As the commission discussed in Messenger v. Fort James Operating Company, supra, prior to 1987 the language in Wis. Stat. § 108.04(6) specifically referred to a "disciplinary" suspension. At that time, as is the case now, the title of the statutory section was "Disciplinary Suspensions." The section was repealed and recreated by 1987 Wisconsin Act 38, but the title of the section was left intact. The re-creation spoke only of "suspension" for misconduct or other good cause. Because, as the employer points out, the title of a statutory section is not part of the statutes but, rather, is prepared by the Revisor of Statutes for indexing purposes, the commission considered the legal question of whether the legislature intended to broaden what constitutes good cause for a suspension under Wis. Stat. § 108.04(6) when it rewrote that section. The commission concluded that, because there was no reference to changing the scope of the statute or to making a substantive change in the provision, the legislature did not intend to broaden the purview of Wis. Stat. § 108.04(6). Thus, only suspensions that are disciplinary fall within the meaning of the statute.

The Wisconsin Supreme Court considered in Nottelson v. ILHR Department, 94 Wis. 2d 106, 118-119, 287 N.W.2d 763 (1980), a similar argument as it relates to voluntary terminations of employment. Although the word "voluntary" appears only in the caption to Wis. Stat. § 108.04(7)(a), the court stated that Wis. Stat. § 108.04(7)(a) must be read as if the word "voluntary" is part of the body of the section. "[I]t is initially arguable that the statute does not even require that the employment be 'voluntarily' terminated, but only that it be terminated by the employee. Since, however, the use of the word in the title to the statute must be viewed as at least manifesting legislative intent as to its meaning, and since also we have so construed it on prior occasions, we continue to do so here." (Internal citations omitted.]

In this case, while suspending an employee without pay pending a formal discharge hearing is part of the employer's disciplinary process, the suspension itself is not the discipline. The purpose of the suspension was not to punish the employee but to separate the employee from her work duties until an administrative body could evaluate the sheriff's disciplinary recommendation. The employee's discharge is the discipline sought to be imposed for the employee's conduct.

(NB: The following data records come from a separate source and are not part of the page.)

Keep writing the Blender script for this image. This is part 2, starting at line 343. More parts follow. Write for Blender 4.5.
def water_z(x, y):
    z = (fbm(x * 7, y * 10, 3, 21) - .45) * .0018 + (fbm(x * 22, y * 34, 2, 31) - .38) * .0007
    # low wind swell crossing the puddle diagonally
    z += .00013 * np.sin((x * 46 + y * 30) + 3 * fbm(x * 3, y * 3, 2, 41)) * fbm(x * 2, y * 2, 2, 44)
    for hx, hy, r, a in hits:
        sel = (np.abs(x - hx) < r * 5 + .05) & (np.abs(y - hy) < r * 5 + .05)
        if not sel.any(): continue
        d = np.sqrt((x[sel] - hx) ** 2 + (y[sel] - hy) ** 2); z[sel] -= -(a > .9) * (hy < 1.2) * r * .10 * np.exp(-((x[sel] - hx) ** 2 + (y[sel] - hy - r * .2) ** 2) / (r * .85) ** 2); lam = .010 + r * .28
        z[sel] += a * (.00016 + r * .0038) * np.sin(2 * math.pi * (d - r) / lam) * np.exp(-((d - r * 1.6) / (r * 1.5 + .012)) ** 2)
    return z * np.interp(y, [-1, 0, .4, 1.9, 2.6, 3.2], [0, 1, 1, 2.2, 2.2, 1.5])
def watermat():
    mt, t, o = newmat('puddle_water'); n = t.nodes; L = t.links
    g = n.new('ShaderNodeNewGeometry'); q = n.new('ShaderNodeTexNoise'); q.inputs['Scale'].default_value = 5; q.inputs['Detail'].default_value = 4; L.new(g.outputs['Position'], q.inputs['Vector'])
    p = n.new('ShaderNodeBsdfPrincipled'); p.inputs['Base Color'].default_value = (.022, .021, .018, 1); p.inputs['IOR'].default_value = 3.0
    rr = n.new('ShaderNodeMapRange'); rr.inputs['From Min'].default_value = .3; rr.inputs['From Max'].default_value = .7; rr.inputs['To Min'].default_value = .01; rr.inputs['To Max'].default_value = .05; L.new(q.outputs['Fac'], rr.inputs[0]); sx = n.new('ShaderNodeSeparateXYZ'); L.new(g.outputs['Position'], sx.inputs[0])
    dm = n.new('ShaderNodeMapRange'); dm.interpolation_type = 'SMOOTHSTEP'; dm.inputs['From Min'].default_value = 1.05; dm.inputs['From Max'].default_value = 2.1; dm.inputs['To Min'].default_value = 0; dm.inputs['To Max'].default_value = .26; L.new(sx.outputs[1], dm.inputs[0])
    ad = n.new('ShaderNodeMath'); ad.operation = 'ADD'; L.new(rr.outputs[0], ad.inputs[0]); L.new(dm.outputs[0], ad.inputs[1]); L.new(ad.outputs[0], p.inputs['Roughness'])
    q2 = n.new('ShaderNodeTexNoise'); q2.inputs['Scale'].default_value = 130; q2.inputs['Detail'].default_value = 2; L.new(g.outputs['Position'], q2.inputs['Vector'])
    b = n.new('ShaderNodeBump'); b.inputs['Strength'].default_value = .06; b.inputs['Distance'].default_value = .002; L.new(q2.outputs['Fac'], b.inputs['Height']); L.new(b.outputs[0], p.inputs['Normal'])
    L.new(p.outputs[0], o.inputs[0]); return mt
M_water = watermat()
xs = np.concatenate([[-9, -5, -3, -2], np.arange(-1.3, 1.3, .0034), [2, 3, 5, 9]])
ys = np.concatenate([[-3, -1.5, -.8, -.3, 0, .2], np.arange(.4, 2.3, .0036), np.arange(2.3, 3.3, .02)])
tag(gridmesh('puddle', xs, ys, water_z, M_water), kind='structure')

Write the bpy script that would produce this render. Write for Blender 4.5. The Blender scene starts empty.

Furthermore, if the employer chooses to impose a disciplinary suspension for certain conduct, the employer may not use that same conduct as a basis upon which to discharge the employee for misconduct connected with the employee's employment. The commission has consistently held that, once a disciplinary suspension has been imposed and served, there must be further culpable conduct on the employee's part to sustain a finding of misconduct connected with a subsequent discharge; i.e., the same incident may not serve as the basis for a disciplinary action and a subsequent discharge. See, e.g., Clayton v. Banta Corporation, UI Dec. Hearing No. 06402960AP (LIRC March 21, 2007); Hollenberger v. WPS Insurance Corp., UI Dec. Hearing No. 06002829MD (LIRC Nov. 30, 2006); Jackson v. Ultra Mart Foods, Inc., UI Dec. Hearing No. 03000827NW (LIRC Dec. 4, 2003); Bebo v. Schindler Elevator Corp., UI Dec. Hearing No. 02609535MW (LIRC April 11, 2003).

 

NOTE: The commission had no disagreement with the material findings of fact made by the administrative law judge. It issued its own decision in this matter in order to set forth more fully the rationale on the basis of which it agreed with the result reached by the administrative law judge.


webstel . urr : 152 : 2

cc:
Attorney Craig R. Johnson
Colleen A. Foley

 

 


Appealed to Circuit Court.  Affirmed, June 4, 2013.  [Summary of Circuit Court decision]   Appealed to the Court of Appeals.  Reversed, Milwaukee Co. v. LIRC, Carrington-Field, and Webster, 2014 WI App 55, 354 Wis. 2d 162, 847 N.W.2d 874.